I find that a little recourse to first principles as articulated by sober-minded pundits who can also entertain helps -- along with prayer! -- to get through the times we're in. Here are memes, and here (below) are excerpts from some of the more thought-provoking essays I've read lately:
The long-term strategic objective of the leftists is to turn the United States into Venezuela, and they want to be Maduro. The major strategic objective that will put them in position to do so is victory in the November elections. Everything happening right now is part of their overall strategy to achieve that objective. But what kind of operation are they using to achieve that objective? There are two types of operations relevant here – kinetic and information. A kinetic operation is actual warfare. It’s violence designed to defeat the enemy and cause his surrender by either physically destroying him or occupying his territory and compelling surrender. An information operation is designed to affect the perceptions, and thereby the actions, of the target. Kinetic ops tend to do something to the enemy; and info op tends to get the target to do something to himself.
Elections are usually information operations.
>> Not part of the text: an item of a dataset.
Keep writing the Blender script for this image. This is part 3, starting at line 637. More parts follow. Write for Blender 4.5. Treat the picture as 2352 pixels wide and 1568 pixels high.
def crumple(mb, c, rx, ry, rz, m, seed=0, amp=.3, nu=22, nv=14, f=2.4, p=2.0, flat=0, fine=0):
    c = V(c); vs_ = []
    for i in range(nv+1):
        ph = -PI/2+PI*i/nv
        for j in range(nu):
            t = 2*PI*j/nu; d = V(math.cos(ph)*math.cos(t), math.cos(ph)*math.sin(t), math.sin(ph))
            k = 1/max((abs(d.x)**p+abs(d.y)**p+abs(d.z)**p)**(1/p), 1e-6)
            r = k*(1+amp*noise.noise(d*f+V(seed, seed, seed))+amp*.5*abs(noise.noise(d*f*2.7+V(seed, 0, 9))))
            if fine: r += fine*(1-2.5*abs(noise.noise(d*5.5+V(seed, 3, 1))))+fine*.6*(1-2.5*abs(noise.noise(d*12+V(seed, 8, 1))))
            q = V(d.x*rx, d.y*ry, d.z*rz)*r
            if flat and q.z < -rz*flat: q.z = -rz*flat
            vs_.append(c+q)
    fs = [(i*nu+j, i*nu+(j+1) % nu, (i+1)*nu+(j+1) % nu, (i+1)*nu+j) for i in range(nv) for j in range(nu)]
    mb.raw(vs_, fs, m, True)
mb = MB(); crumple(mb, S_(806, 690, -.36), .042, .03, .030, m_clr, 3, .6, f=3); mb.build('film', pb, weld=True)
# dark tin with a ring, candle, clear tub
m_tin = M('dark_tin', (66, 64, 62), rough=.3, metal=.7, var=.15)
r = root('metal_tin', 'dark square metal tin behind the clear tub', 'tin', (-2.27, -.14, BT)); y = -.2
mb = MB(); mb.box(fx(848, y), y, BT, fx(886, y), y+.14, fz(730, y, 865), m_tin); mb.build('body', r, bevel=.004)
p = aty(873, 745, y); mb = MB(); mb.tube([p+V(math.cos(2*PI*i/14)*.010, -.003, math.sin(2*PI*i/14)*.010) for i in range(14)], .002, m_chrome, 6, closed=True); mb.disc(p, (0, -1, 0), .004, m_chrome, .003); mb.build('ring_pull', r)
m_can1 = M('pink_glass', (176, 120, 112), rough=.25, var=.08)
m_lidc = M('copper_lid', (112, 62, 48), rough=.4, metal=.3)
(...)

-- Kurt Schlichter: This Leftist Tantrum is an Information Operation and Trump is Winning It
Christian conservatives have not triumphed. Rather, cultural defeat and the near-total exclusion of social conservatives from power in the Democratic Party have left us with no options except the GOP and a defensive crouch in the court system. Thus, we end up supporting anyone who will work with and protect us, whether he is a boorish real estate developer and TV personality or a Mormon technocrat with a pro-choice record.
-- Nathanael Blake: Christians Have Very Good Reasons to Fear an Increasingly Hostile American Regime
For too long we have tolerated — some of us out of good manners, some thinking it unimportant, some effectively co-opted by the Left, and some just plain cowards — lies about American history. In the process, we have forfeited our past. The argument that America is morally indefensible has pretty much won the day. Even those who can’t possibly believe it are too cowed to resist it.
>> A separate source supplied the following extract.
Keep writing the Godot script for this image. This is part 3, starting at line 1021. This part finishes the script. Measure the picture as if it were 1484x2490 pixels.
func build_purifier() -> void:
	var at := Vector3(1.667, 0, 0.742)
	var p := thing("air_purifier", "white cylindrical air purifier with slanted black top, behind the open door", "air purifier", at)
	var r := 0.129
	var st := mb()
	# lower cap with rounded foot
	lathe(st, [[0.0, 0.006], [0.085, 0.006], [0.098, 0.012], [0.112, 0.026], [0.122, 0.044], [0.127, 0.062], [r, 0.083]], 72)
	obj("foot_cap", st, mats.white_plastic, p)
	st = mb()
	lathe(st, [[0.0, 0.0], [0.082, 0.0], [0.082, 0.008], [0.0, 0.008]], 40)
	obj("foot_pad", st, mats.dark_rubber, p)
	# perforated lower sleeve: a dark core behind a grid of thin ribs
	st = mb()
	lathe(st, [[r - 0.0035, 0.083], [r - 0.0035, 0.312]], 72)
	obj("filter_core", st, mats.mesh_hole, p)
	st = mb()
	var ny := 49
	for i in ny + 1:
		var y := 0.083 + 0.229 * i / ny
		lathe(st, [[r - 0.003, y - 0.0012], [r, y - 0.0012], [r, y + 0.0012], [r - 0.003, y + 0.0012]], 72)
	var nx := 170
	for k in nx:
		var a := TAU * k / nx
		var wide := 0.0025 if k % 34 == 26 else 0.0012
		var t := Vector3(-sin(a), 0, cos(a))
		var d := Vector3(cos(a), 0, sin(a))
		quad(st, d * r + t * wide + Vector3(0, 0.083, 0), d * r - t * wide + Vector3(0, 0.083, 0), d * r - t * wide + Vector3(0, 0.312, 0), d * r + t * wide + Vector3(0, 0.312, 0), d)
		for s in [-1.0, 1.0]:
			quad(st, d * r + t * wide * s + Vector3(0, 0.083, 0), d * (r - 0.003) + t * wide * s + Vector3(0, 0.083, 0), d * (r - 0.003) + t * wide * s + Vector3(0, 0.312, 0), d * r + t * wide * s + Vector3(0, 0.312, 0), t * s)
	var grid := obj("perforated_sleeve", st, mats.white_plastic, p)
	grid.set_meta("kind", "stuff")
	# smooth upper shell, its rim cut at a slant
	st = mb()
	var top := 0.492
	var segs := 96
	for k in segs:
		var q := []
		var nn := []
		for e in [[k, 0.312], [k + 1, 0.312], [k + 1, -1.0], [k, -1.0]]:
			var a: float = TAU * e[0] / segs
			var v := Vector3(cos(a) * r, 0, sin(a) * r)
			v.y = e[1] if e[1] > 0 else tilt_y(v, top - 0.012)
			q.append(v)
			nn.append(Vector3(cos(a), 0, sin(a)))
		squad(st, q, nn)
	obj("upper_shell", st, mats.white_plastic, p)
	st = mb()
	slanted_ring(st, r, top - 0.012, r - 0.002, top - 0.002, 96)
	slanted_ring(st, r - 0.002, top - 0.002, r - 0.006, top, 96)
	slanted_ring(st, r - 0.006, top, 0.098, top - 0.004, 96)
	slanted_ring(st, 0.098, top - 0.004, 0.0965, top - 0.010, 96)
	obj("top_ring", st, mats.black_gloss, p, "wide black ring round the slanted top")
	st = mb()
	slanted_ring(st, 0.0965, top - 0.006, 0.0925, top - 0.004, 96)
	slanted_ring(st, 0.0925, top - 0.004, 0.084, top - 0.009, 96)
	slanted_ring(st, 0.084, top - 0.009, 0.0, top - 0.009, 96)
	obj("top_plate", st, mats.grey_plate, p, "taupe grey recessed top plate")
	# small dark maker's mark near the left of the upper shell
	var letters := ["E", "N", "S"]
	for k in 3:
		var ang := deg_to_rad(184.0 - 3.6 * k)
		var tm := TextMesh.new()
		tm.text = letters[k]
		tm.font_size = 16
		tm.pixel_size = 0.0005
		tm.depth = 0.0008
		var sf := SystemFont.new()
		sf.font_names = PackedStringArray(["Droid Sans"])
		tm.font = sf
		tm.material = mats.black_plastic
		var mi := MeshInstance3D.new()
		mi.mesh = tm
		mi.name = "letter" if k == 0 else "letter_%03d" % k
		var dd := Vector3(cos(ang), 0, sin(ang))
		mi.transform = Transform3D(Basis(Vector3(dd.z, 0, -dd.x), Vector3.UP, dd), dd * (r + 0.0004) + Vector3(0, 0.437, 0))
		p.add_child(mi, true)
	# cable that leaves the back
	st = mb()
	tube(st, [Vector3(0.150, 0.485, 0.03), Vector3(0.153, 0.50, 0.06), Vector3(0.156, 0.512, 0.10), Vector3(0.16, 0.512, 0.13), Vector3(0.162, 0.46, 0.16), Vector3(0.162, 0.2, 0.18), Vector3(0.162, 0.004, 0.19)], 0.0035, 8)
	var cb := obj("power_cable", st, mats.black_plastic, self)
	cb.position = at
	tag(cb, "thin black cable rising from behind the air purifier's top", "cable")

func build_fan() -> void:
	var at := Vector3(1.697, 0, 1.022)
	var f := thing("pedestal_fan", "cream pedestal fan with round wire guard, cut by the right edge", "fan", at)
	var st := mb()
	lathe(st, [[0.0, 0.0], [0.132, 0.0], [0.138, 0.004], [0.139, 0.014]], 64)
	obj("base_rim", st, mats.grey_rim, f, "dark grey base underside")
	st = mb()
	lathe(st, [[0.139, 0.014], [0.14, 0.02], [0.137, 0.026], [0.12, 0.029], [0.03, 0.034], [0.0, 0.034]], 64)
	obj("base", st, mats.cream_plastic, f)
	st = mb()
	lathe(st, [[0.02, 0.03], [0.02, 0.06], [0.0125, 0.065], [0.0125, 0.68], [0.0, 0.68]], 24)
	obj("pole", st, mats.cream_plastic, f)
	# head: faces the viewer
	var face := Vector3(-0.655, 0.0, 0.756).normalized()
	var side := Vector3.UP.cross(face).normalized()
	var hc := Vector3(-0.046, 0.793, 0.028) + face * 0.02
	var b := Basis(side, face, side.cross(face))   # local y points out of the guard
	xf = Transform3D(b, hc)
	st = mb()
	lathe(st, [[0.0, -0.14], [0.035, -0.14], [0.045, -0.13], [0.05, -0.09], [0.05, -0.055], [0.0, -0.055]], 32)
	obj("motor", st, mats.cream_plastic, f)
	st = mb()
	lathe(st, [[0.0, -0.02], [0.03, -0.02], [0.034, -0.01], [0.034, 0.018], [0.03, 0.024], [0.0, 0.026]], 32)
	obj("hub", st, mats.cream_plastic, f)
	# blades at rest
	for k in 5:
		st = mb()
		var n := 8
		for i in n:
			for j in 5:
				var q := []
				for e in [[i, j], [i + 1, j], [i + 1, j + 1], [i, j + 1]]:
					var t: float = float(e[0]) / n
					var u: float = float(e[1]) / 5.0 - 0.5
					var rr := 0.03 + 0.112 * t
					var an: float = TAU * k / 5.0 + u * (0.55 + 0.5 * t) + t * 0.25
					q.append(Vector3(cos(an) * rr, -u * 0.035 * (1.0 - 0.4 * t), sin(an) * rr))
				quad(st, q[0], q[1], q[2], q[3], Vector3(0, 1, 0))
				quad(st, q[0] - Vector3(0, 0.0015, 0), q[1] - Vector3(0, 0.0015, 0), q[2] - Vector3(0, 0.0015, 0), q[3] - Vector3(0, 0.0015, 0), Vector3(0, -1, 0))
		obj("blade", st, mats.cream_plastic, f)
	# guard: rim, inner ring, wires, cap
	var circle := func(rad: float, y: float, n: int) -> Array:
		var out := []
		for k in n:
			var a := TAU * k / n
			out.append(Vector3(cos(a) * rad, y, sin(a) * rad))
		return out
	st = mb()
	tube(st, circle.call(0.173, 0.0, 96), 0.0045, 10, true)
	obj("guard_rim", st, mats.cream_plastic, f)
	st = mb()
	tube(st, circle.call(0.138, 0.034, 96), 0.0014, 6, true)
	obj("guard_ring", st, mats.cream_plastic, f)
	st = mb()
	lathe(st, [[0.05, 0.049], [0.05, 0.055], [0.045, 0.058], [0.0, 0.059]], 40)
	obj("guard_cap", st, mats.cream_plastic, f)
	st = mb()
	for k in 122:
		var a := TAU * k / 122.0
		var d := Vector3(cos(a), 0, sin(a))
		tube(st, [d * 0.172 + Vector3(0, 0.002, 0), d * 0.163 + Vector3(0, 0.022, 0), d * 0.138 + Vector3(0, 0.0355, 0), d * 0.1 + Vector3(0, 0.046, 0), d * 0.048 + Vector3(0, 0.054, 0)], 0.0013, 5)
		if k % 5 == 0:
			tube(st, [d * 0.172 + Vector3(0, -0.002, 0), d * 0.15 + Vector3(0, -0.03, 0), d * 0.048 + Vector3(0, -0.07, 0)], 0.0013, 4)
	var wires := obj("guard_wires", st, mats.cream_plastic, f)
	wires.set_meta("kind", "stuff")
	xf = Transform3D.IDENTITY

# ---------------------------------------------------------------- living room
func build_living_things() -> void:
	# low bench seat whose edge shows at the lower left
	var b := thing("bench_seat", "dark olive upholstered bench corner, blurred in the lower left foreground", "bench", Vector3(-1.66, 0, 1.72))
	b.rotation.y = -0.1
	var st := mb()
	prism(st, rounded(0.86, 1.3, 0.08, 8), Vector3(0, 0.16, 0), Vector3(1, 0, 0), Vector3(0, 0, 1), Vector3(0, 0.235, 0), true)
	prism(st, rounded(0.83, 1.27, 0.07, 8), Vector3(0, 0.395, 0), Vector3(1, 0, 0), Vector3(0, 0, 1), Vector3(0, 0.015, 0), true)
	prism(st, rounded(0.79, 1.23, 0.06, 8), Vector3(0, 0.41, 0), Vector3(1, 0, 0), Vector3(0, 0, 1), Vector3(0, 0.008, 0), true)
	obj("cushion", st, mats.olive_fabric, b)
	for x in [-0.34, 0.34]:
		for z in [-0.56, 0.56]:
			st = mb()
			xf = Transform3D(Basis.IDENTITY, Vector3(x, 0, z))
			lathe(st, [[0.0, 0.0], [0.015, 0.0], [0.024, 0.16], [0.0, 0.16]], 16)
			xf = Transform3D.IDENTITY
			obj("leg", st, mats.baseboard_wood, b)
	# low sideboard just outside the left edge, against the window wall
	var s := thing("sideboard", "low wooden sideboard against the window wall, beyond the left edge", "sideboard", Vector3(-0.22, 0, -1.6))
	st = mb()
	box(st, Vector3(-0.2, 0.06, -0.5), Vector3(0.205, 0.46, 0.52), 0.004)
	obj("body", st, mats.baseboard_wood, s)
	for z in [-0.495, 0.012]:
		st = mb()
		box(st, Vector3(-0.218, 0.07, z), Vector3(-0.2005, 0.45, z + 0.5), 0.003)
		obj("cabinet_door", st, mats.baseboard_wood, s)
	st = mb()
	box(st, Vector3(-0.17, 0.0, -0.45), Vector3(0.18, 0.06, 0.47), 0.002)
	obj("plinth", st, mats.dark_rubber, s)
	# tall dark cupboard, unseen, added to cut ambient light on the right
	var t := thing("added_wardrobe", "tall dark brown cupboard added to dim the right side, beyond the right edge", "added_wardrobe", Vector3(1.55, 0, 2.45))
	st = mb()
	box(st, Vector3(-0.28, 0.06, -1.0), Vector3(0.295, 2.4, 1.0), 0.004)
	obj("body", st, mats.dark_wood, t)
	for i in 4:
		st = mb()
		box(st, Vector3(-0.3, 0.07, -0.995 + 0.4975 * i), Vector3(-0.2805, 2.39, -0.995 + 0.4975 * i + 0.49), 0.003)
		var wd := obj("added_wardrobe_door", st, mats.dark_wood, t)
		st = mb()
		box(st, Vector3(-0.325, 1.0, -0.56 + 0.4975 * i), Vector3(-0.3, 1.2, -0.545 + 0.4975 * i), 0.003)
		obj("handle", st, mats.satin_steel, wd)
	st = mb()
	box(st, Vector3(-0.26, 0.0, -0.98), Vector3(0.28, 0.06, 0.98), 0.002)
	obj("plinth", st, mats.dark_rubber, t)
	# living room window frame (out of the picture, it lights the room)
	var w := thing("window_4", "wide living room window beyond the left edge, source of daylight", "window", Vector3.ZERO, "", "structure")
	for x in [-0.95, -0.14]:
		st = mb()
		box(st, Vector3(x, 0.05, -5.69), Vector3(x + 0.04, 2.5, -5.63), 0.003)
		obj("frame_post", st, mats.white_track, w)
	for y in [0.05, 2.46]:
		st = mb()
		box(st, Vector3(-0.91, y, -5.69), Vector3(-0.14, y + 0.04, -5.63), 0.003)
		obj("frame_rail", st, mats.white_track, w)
-- H.W. Crocker: The Price of Lies
Would it be impolite to mention that every damn one of the Confederate commanders whom Petraeus wants to toss in the dustbin of history was a Democrat? And is it also out of line to note that a memorial to the 54th Massachusetts Regiment (an all-black unit that fought bravely for the Union in the Civil War) was recently vandalized by rioters claiming solidarity with Black Lives Matter? Neither public education nor progressive ideology recognizes irony.
-- Patrick O'Hannigan (yup, that 'graph is mine): Rename Fort Bragg? Don't Do It
There will be no end to these demands to remove statues, because they are not made in good faith. The people making them are not attempting to make a more just and harmonious world; they’re aiming to tear America down beyond its foundations.
But if [Doug] Bandow insists on serving the communist revolutionaries at his rope store, may I suggest he at least charge full retail prices? Before we accede to demands that statues of Lee, or Washington, or Columbus, or Lincoln, or any of America’s other founding figures, be obliterated from public view, can we at least get something for them beyond empty promises of peace in our time? Can we at least force the bowdlerizers to offer up a consideration or two?
-- Scott McKay: Disagreeing with Doug Bandow on Robert E. Lee
...most of what you read online today is pointless. It’s not important to your life. It’s not going to help you make better decisions. It’s not going to help you understand the world. It’s not going to help you develop deep and meaningful connections with the people around you. The only thing it’s really doing is altering your mood and perhaps your behavior.